Un caso di citizen journalism. Quando hanno lanciato la piattaforma Swara (con il sostegno del International Center for Journalists), Choudhary e i suoi collaboratori hanno anche avviato un programma di training per giovani reporter delle zone rurali, istruiti a raccogliere testimonianze con il loro telefonino e sintetizzare notizie e servizi in un paio di minuti. Ne è uscita finora una ventina di «reporter a piedi scalzi» che oggi sono l’ossatura di CGNet Swara – anche se non sono gli unici a contribuire, perché molti hanno cominciato a chiamare spontaneamente. In totale, dal febbraio 2010 al 31 dicembre 2011 Swara ha ricevuto oltre 74mila telefonate e pubblicato quasi 1.200 messaggi (come in molti social media infatti la gran parte delle chiamate è per ascoltare). Nel solo 2011 sono andati in rete 756 messaggi, di cui 703 di persone che si sono identificate con nome e cognome. Oggi Swara «viaggia» al ritmo di 300 telefonate al giorno.

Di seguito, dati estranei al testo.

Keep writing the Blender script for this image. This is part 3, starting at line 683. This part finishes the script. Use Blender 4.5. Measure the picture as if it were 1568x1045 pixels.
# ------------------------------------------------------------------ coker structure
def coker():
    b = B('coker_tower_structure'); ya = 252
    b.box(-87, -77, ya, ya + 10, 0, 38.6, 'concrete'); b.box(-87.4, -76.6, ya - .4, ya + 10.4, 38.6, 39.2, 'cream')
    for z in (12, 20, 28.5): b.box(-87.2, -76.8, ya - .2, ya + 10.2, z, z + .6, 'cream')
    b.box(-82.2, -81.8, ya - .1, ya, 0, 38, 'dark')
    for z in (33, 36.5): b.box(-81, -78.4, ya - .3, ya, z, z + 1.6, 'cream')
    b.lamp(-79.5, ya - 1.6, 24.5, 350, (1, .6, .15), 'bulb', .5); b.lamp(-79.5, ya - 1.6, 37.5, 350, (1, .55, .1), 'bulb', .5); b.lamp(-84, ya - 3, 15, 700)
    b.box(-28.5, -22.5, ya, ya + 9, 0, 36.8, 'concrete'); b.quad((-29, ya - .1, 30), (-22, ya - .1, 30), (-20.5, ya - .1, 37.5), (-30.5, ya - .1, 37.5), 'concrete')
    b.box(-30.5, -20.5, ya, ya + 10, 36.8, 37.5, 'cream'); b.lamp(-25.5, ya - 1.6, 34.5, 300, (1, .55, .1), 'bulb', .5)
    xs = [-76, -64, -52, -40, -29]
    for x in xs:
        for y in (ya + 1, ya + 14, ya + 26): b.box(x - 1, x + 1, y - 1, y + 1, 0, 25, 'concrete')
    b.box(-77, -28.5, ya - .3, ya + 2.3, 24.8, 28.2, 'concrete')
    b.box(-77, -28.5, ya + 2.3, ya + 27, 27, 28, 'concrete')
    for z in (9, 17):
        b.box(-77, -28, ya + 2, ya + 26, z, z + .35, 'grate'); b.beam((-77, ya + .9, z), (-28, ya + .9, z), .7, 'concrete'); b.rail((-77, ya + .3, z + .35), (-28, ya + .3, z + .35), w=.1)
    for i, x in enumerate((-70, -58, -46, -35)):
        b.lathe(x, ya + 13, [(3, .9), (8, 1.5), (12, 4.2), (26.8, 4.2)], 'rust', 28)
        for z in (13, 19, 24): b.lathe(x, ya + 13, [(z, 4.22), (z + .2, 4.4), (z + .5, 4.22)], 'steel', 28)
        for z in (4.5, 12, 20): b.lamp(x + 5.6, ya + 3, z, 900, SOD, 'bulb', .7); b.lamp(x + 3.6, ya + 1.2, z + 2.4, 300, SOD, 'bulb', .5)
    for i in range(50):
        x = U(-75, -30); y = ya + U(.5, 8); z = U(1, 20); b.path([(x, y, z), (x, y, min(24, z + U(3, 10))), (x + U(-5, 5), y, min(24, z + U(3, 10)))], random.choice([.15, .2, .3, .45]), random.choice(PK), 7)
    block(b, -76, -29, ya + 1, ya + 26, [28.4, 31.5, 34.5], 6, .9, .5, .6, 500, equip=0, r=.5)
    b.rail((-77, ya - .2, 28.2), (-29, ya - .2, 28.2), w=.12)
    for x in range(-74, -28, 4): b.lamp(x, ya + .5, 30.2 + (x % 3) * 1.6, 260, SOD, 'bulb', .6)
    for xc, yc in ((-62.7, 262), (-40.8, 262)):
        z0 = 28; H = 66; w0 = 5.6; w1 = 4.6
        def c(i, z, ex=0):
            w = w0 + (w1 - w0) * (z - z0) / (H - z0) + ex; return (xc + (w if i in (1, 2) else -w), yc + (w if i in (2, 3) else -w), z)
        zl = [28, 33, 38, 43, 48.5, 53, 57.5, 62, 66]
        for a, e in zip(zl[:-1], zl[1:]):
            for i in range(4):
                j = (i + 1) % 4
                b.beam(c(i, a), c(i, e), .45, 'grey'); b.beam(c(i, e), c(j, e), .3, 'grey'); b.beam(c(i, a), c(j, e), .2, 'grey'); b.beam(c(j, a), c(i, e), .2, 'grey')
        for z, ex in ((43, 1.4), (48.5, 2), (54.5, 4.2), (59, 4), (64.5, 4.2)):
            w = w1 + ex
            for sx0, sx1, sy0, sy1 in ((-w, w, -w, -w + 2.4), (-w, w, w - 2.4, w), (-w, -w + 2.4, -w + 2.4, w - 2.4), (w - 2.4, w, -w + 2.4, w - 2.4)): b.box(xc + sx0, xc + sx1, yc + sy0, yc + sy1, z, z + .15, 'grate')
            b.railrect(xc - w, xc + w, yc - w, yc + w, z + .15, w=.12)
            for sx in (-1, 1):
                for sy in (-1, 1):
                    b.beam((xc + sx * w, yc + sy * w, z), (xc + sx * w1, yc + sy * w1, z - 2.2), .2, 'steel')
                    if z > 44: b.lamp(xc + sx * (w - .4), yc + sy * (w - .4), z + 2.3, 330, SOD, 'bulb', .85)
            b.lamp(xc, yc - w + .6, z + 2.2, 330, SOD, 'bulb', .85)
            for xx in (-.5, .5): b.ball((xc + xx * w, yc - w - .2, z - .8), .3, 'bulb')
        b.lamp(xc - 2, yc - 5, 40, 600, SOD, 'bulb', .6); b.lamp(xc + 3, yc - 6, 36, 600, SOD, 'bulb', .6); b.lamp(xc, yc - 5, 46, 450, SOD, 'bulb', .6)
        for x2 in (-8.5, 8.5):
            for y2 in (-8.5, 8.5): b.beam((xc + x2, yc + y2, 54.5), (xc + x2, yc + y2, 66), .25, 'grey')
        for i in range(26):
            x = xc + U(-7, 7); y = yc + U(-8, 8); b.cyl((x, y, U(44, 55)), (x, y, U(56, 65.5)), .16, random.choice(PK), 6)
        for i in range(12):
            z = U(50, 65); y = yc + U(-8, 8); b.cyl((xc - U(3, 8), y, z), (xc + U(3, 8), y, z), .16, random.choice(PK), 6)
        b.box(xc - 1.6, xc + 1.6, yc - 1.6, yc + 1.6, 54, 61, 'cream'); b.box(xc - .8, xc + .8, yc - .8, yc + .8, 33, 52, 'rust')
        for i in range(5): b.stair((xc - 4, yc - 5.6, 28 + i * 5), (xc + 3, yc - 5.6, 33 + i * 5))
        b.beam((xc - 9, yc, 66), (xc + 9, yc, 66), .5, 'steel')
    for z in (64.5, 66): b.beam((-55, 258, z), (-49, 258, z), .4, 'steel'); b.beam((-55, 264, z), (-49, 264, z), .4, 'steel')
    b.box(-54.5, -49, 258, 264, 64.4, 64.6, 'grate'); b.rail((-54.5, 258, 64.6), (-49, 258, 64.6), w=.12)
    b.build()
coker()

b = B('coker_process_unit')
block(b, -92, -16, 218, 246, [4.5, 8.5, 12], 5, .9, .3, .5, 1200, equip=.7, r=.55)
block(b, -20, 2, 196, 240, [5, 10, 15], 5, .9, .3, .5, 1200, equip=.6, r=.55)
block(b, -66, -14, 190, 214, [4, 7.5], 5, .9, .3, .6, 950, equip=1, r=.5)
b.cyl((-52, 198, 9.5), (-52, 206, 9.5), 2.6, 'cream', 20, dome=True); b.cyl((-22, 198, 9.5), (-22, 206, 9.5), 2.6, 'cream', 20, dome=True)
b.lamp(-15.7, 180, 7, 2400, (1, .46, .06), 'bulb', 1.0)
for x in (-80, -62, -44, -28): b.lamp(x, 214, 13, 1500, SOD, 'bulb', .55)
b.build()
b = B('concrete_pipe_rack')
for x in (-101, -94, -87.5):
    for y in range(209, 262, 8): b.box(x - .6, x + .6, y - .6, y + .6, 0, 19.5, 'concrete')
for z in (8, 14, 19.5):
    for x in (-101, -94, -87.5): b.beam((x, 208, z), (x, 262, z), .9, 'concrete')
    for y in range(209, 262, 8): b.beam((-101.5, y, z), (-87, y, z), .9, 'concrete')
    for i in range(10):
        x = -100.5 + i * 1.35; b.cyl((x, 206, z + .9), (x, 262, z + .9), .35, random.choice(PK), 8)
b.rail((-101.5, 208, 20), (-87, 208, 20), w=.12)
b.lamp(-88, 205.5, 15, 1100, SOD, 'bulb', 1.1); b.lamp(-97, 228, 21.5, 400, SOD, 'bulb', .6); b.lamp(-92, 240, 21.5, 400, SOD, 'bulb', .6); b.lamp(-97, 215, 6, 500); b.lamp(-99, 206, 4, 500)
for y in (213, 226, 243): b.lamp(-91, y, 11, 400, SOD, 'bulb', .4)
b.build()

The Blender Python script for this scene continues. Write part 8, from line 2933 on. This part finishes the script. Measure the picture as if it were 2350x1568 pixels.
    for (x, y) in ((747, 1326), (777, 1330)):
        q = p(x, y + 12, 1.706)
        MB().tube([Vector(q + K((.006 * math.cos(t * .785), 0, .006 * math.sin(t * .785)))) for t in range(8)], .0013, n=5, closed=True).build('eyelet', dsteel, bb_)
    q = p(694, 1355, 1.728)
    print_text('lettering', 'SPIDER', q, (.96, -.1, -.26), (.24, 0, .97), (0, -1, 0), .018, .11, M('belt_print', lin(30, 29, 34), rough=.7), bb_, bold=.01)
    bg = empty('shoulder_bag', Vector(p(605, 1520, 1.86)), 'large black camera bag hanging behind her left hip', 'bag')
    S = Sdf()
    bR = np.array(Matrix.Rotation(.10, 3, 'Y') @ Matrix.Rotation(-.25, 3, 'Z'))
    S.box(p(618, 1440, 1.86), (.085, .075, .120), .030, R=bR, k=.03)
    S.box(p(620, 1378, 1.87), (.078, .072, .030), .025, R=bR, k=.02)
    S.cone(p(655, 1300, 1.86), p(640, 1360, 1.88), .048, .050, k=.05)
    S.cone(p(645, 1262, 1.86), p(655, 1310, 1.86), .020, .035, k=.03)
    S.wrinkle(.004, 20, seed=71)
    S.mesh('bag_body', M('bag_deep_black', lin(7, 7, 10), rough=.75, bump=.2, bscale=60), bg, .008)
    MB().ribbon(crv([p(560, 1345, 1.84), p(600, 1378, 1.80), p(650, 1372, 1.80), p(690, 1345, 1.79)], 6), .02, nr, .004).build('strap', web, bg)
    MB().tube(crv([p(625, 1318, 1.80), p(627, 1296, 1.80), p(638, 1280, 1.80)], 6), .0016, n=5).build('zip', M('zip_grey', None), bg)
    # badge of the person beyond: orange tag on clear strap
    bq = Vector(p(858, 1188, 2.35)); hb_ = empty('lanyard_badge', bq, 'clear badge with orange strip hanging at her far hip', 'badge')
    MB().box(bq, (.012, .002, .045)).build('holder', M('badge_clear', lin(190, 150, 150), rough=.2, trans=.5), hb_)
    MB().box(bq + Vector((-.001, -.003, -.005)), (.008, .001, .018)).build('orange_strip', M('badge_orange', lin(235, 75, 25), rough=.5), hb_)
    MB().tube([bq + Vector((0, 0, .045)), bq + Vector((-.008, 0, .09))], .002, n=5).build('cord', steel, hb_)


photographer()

Per quanto piccolo, l’esperimento ha segnato una vera novità mediatica – e politica. Tra i 21 reporter formati da Swara infatti 5 sono adivasi, 2 dalit (i «fuoricasta», lo scalino più basso della società hindu) e 6 di altre caste arretrate; tra i 147 contributori spontanei più assidui almeno 26 sono tribali. Insomma: per la prima volta degli adivasi parlano per se stessi. Questa rete sul campo inoltre fa emergere notizie di solito ignorate dai grandi media, a volte con effetto immediato: «Abbiamo visto denunce trasmesse da Swara riprese dai giornali, e magari poi le autorità hanno dovuto occuparsene», dice soddisfatto Choudhary.
Il caso più clamoroso risale al marzo 2011, quando uno dei giovani reporter adivasi addestrati da Swara ha avuto notizia di un raid delle forze di sicurezza insieme a milizie irregolari in alcuni remoti villaggi della regione meridionale del Chhattisgar, nel cuore di quella che è considerata roccaforte maoista. Il reporter ha registrato testimonianze di terribili violenze commesse dai paramilitari – case bruciate, uomini uccisi, donne violentate. Rilanciata dalla rete via telefono, la notizia è arrivata alla stampa nazionale, che ha mandato i suoi inviati: ne è scoppiato uno scandalo, il locale capo della polizia è stato trasferito.
Poco dopo però il reporter di Swara, Lingaram Kodopi, è stato arrestato con l’accusa di lavorare per i maoisti: accuse pretestuose, dicono i suoi difensori, ma intanto resta in galera. Altri citizen journalist hanno subito pressioni e minacce, dice preoccupato Choudhary. «Lingaram è il primo adivasi in quella zona remota che diventa giornalista professionale: e che i tribali abbiano una voce indipendente era un pericolo per l’establishment». Sarà per questo che il server su cui viaggia Swara è stato chiuso ben tre volte, con varie scuse: «Non ci sono leggi chiare per chiuderci, allora cercano pretesti formali», conclude Choudhary: «Anche per questo siamo molto cauti, diffondiamo solo notizie verificate. Molti, in posizioni altolocate, sarebbero felici di ridurci al silenzio».